# Start of RECORDS SUPPLIED

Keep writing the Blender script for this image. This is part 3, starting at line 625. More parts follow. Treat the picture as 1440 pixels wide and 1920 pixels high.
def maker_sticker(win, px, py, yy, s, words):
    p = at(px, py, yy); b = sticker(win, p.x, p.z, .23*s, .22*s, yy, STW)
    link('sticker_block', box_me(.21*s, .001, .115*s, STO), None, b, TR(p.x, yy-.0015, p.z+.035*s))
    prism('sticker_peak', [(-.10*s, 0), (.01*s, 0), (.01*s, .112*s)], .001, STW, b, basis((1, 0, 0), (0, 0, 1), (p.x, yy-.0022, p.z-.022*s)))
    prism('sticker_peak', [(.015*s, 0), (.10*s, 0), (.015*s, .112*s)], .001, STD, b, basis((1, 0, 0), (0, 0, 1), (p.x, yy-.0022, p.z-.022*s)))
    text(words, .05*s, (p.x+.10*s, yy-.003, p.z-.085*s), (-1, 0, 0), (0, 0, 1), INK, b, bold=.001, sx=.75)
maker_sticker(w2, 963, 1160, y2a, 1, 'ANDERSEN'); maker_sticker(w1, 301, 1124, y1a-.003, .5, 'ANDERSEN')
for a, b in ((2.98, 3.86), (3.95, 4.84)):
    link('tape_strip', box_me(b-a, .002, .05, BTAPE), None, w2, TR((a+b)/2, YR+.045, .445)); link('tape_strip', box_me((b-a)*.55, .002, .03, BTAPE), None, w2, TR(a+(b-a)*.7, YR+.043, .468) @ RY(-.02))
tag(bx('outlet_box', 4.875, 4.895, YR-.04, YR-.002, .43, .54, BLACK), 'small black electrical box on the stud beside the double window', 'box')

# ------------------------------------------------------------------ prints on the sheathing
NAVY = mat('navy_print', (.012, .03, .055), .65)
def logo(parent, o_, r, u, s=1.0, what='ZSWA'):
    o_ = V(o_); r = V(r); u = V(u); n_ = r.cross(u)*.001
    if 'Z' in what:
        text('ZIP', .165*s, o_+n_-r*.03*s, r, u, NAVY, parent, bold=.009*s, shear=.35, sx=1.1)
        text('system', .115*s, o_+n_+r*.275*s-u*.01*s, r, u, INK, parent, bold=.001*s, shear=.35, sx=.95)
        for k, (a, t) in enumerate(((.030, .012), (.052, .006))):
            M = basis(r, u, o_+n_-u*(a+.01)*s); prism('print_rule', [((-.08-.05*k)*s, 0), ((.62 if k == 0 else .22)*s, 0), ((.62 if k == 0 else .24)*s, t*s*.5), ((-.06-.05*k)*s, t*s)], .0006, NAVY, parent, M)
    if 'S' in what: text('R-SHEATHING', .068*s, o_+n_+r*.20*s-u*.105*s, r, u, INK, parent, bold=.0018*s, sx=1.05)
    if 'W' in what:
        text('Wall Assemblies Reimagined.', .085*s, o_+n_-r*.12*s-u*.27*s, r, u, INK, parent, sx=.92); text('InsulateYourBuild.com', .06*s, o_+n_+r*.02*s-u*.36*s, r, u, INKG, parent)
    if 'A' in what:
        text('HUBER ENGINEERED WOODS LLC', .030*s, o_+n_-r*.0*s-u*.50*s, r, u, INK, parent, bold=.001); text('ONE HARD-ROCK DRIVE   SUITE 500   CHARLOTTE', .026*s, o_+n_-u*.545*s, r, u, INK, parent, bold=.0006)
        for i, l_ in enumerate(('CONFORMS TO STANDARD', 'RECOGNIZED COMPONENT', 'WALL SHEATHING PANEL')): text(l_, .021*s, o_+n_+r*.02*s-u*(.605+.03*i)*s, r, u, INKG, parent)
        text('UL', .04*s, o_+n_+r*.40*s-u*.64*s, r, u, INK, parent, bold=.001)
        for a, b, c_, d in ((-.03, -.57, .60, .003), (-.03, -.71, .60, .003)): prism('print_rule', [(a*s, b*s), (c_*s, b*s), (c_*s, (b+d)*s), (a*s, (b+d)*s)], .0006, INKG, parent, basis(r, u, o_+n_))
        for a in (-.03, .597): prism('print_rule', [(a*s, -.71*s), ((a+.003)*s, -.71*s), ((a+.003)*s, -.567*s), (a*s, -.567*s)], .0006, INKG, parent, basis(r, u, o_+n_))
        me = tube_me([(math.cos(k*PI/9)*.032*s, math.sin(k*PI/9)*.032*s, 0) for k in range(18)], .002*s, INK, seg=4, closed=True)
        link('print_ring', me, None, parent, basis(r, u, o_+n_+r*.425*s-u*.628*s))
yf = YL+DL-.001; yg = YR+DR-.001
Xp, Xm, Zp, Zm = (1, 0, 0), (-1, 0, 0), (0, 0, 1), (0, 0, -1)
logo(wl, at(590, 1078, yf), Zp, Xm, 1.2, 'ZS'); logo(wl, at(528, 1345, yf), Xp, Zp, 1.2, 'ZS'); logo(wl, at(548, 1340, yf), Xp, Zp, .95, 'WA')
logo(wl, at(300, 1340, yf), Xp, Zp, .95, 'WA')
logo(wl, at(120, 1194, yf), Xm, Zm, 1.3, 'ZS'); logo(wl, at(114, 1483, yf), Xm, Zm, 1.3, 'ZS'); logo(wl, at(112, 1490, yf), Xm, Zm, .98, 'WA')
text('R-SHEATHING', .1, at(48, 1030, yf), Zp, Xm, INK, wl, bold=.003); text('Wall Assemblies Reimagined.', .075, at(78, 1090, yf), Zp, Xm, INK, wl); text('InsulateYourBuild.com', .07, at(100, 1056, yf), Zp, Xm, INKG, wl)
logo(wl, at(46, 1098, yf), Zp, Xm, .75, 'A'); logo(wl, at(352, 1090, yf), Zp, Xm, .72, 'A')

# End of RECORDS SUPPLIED
# Start of RECORDS SUPPLIED

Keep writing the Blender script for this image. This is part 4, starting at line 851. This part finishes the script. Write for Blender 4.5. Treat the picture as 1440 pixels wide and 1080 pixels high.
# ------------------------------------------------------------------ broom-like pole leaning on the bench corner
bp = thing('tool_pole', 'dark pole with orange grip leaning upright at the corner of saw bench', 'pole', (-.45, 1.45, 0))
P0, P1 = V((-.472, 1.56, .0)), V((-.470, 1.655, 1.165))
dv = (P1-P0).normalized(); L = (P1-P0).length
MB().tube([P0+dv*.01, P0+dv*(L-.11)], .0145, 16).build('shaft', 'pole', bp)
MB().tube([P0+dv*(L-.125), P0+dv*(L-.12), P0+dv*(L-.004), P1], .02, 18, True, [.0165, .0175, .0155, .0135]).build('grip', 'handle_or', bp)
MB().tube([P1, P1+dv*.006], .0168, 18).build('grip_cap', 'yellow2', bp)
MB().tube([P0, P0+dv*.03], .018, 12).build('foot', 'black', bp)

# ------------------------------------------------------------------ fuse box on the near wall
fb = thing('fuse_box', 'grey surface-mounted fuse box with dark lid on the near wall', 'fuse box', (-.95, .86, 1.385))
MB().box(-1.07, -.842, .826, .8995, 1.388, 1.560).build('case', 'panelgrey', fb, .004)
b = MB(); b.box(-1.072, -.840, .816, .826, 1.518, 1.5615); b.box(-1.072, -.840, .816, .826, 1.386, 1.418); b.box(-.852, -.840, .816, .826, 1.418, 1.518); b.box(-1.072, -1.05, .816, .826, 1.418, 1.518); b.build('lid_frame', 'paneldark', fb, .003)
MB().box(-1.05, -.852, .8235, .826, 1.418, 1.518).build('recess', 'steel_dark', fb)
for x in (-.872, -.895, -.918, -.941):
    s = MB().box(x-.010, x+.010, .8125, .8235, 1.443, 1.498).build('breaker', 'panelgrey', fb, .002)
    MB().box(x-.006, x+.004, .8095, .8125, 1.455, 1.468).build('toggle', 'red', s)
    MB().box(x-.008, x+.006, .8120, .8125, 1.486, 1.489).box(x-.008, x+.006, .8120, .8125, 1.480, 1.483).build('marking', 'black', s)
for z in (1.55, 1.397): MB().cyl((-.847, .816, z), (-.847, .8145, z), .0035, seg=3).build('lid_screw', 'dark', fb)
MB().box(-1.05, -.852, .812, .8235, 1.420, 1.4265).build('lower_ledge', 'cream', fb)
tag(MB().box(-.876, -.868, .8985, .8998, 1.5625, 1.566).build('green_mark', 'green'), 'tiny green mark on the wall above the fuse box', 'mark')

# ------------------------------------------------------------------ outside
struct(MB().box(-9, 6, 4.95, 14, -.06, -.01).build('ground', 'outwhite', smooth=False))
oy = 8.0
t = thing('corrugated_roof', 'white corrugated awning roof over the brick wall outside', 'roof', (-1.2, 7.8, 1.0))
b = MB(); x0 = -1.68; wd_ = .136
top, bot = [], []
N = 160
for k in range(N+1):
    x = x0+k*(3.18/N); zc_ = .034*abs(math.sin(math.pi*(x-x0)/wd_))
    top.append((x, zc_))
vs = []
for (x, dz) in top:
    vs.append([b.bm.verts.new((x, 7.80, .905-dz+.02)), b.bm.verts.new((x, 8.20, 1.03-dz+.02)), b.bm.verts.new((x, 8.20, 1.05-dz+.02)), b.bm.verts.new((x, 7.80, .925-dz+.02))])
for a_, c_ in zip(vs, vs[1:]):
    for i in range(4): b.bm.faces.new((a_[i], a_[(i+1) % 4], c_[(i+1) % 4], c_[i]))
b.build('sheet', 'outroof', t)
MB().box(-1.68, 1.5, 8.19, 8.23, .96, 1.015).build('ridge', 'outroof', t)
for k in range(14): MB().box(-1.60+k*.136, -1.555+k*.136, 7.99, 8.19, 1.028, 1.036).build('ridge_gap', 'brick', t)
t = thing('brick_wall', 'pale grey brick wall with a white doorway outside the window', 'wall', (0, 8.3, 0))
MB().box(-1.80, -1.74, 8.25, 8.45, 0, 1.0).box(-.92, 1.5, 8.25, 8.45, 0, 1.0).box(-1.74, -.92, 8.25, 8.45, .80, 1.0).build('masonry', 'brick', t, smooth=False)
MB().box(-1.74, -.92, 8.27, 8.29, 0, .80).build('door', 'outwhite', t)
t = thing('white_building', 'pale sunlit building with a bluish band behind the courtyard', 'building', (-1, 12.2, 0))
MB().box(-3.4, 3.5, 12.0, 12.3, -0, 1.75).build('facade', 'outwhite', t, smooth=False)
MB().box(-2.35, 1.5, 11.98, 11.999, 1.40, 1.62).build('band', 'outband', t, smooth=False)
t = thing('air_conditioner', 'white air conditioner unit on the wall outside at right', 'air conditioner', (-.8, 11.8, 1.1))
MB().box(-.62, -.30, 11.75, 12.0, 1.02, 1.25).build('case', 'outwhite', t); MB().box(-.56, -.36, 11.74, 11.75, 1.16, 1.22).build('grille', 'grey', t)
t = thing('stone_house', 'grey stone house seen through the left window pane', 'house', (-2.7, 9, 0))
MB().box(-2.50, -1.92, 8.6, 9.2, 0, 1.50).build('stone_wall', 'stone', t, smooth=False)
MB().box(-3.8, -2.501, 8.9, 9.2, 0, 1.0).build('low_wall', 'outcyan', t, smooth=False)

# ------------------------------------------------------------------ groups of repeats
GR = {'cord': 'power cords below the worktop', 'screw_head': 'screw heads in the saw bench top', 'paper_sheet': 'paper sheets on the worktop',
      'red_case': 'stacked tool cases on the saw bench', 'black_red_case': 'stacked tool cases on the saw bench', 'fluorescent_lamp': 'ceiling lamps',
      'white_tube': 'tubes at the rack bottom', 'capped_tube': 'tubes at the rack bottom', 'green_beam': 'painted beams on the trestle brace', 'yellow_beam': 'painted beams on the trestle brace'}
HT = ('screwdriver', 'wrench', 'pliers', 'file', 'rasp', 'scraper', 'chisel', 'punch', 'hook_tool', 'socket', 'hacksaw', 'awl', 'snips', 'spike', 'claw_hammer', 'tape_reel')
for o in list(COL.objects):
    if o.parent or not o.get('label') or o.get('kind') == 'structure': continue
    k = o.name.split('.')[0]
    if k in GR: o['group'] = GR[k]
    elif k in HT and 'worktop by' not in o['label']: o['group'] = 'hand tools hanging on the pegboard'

# End of RECORDS SUPPLIED

DO THIS: With the first line being the one containing "0, .80).build('door', 'outwhite', t)" and the last line the one containing "1.0).build('low_wall', 'outcyan', t, smooth=False)", transcribe exactly the lines above that fall in that range.

RESULT:
MB().box(-1.74, -.92, 8.27, 8.29, 0, .80).build('door', 'outwhite', t)
t = thing('white_building', 'pale sunlit building with a bluish band behind the courtyard', 'building', (-1, 12.2, 0))
MB().box(-3.4, 3.5, 12.0, 12.3, -0, 1.75).build('facade', 'outwhite', t, smooth=False)
MB().box(-2.35, 1.5, 11.98, 11.999, 1.40, 1.62).build('band', 'outband', t, smooth=False)
t = thing('air_conditioner', 'white air conditioner unit on the wall outside at right', 'air conditioner', (-.8, 11.8, 1.1))
MB().box(-.62, -.30, 11.75, 12.0, 1.02, 1.25).build('case', 'outwhite', t); MB().box(-.56, -.36, 11.74, 11.75, 1.16, 1.22).build('grille', 'grey', t)
t = thing('stone_house', 'grey stone house seen through the left window pane', 'house', (-2.7, 9, 0))
MB().box(-2.50, -1.92, 8.6, 9.2, 0, 1.50).build('stone_wall', 'stone', t, smooth=False)
MB().box(-3.8, -2.501, 8.9, 9.2, 0, 1.0).build('low_wall', 'outcyan', t, smooth=False)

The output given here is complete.